Spending an enormous amount of energy, municipal police, and national police to stop young people from swimming when it was 40 degrees... struck us as slightly absurd.

From police enforcement to adaptation

During the May heatwave, which smashed records in half the country, scores of young Parisians jumped illegally from bridges into the canal. The city had to deploy substantial police resources to stop them. Grégoire stressed that bridge jumping remains forbidden and dangerous, but that reversing the logic, permitting rather than prohibiting a supervised swim, was more sensible.

Alexandra Cordebard, mayor of the 10th arrondissement, called the early opening “a new way of fighting climate change and adapting the city.” The trial could later be extended beyond heatwave episodes and even to other sites, Grégoire added, provided it is managed with “rigour and method.”

It is a new way of fighting climate change and adapting the city, by allowing a new way of cooling off on heatwave days for those who can swim in the canal.

Swimming in the Seine to follow

The canal initiative comes ahead of the planned reopening of three supervised swimming areas along the Seine River, now set for 4 July. Last summer, the Seine welcomed bathers for the first time in a century, attracting nearly 100,000 visitors. Entry remains free, though swimmers must use an inflatable buoy provided on site.

Paris invested over a billion euros to clean the Seine for the 2024 Olympics, an effort spearheaded by former mayor Anne Hidalgo.
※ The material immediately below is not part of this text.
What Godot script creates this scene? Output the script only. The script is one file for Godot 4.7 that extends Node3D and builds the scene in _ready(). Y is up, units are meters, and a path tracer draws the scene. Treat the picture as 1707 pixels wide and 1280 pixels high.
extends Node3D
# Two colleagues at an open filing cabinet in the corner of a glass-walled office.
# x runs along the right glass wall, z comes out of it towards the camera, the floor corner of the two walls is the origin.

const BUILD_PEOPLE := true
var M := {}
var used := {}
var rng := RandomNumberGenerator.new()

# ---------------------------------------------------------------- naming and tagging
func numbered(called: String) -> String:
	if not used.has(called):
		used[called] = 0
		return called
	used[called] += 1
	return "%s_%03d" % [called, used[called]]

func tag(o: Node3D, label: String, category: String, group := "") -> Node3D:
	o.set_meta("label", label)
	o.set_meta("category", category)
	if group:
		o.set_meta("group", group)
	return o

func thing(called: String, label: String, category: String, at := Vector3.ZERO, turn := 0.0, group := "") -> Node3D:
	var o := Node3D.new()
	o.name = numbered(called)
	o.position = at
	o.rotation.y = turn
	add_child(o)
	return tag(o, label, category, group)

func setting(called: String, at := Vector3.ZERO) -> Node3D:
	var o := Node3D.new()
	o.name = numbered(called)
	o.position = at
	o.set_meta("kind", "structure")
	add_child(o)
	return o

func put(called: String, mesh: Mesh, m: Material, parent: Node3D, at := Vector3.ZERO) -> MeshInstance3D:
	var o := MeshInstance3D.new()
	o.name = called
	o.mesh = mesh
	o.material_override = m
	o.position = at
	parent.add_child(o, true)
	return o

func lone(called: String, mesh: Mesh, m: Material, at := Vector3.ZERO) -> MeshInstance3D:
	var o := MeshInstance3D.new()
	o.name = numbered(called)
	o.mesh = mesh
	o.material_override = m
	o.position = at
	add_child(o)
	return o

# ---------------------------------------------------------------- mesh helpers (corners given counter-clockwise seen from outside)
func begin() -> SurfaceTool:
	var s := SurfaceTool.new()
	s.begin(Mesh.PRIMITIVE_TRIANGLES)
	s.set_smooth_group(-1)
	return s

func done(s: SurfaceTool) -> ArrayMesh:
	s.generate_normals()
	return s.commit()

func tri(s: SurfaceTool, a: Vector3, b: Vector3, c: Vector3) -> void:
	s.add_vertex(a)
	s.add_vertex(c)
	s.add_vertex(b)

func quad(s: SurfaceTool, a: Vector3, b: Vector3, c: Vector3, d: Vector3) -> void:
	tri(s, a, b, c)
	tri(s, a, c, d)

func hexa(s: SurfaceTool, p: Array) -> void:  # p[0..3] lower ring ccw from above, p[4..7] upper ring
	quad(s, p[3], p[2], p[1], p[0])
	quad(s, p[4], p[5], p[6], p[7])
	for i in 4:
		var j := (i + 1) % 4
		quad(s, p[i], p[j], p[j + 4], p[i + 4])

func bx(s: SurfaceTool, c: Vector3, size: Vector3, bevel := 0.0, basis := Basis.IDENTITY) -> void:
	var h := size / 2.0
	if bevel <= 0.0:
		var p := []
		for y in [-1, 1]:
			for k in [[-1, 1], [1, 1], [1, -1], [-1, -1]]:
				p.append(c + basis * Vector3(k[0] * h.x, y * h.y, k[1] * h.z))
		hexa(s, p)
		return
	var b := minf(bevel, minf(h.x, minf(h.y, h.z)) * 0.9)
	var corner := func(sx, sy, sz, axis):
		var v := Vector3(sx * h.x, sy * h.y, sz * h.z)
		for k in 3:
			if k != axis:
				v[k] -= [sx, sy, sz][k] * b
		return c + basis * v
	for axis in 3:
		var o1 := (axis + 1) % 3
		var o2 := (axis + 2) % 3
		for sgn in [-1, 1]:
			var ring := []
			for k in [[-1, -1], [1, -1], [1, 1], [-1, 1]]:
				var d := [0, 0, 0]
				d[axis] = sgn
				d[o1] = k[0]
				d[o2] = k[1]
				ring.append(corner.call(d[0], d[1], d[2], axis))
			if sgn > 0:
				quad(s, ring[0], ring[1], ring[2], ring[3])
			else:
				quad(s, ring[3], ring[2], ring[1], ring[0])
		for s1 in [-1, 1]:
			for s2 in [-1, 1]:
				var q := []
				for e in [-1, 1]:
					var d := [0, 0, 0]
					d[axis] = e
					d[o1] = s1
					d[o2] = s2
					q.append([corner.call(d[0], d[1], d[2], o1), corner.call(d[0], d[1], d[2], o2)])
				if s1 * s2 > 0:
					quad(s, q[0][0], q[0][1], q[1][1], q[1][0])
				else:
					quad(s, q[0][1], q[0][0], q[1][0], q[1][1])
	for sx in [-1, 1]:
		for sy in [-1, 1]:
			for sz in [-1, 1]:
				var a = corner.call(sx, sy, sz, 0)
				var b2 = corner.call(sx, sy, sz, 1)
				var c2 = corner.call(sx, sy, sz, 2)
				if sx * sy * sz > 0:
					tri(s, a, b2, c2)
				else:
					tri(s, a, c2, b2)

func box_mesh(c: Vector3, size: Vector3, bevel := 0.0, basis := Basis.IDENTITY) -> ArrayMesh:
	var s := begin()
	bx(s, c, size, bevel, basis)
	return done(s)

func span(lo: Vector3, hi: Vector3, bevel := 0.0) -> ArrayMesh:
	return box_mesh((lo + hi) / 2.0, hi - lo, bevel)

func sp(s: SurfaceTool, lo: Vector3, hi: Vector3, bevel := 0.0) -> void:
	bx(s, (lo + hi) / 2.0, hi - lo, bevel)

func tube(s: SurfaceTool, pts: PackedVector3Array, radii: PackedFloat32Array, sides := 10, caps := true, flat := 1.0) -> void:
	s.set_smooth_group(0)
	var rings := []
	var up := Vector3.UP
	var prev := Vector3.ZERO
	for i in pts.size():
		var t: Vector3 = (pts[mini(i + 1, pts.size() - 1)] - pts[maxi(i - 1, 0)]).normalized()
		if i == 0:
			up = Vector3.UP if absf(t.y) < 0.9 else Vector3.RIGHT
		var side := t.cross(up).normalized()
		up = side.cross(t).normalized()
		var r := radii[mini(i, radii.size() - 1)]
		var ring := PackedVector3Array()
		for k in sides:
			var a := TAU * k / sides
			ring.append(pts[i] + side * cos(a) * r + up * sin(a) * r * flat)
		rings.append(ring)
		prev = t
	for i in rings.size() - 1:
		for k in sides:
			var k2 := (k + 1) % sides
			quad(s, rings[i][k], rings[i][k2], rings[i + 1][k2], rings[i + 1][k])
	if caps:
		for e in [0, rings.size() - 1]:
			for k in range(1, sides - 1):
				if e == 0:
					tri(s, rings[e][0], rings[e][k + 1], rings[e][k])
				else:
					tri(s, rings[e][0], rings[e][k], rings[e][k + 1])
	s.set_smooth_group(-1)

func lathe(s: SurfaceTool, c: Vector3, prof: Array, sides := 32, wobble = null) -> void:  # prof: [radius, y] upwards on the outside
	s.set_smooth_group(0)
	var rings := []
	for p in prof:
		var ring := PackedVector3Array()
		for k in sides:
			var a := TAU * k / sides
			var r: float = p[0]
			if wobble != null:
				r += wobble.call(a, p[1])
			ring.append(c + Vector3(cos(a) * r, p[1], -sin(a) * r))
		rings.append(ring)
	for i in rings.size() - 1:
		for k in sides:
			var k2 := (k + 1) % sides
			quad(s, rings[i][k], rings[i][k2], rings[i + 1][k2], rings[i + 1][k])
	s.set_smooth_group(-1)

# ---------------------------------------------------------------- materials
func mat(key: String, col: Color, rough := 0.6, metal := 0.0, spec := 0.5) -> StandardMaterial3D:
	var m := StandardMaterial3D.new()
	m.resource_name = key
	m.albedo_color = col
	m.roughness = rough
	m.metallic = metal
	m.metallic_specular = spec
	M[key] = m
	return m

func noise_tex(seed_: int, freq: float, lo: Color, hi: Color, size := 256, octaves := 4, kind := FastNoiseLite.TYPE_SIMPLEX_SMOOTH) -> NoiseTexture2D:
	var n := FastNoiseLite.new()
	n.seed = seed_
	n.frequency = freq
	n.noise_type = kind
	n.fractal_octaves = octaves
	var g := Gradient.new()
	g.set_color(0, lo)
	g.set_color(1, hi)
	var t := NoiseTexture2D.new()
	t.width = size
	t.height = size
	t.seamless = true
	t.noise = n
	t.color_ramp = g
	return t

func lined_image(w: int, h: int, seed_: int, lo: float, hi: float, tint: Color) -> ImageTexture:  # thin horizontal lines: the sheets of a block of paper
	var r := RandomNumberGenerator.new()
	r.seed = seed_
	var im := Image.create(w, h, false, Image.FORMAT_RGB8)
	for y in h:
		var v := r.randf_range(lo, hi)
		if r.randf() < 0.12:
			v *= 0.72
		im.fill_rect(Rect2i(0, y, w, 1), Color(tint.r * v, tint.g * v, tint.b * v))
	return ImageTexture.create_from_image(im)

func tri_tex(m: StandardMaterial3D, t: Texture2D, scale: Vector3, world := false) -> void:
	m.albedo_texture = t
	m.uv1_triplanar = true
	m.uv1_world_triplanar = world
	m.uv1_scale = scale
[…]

The water quality is now continuously monitored; swimming is suspended whenever it deteriorates, typically after rainfall.

Climate backdrop

Météo-France notes that of the 51 heatwaves recorded nationally since 1947, 34 have occurred after 2000 and 26 after 2011. The UN has warned that global average temperatures are likely to stay at or near record levels this year and for the next four.

Heatwave response timeline – summer 2026
  1. First heatwave: record temperatures in half of France; young people jump into Canal Saint-Martin despite ban.
  2. Paris opens 100-metre supervised swimming zone in Canal Saint-Martin as second heatwave begins.
  3. Temperatures expected to peak at 40°C in some regions, coinciding with the Fête de la Musique.
  4. Three supervised swimming sites on the Seine River reopen for the summer season.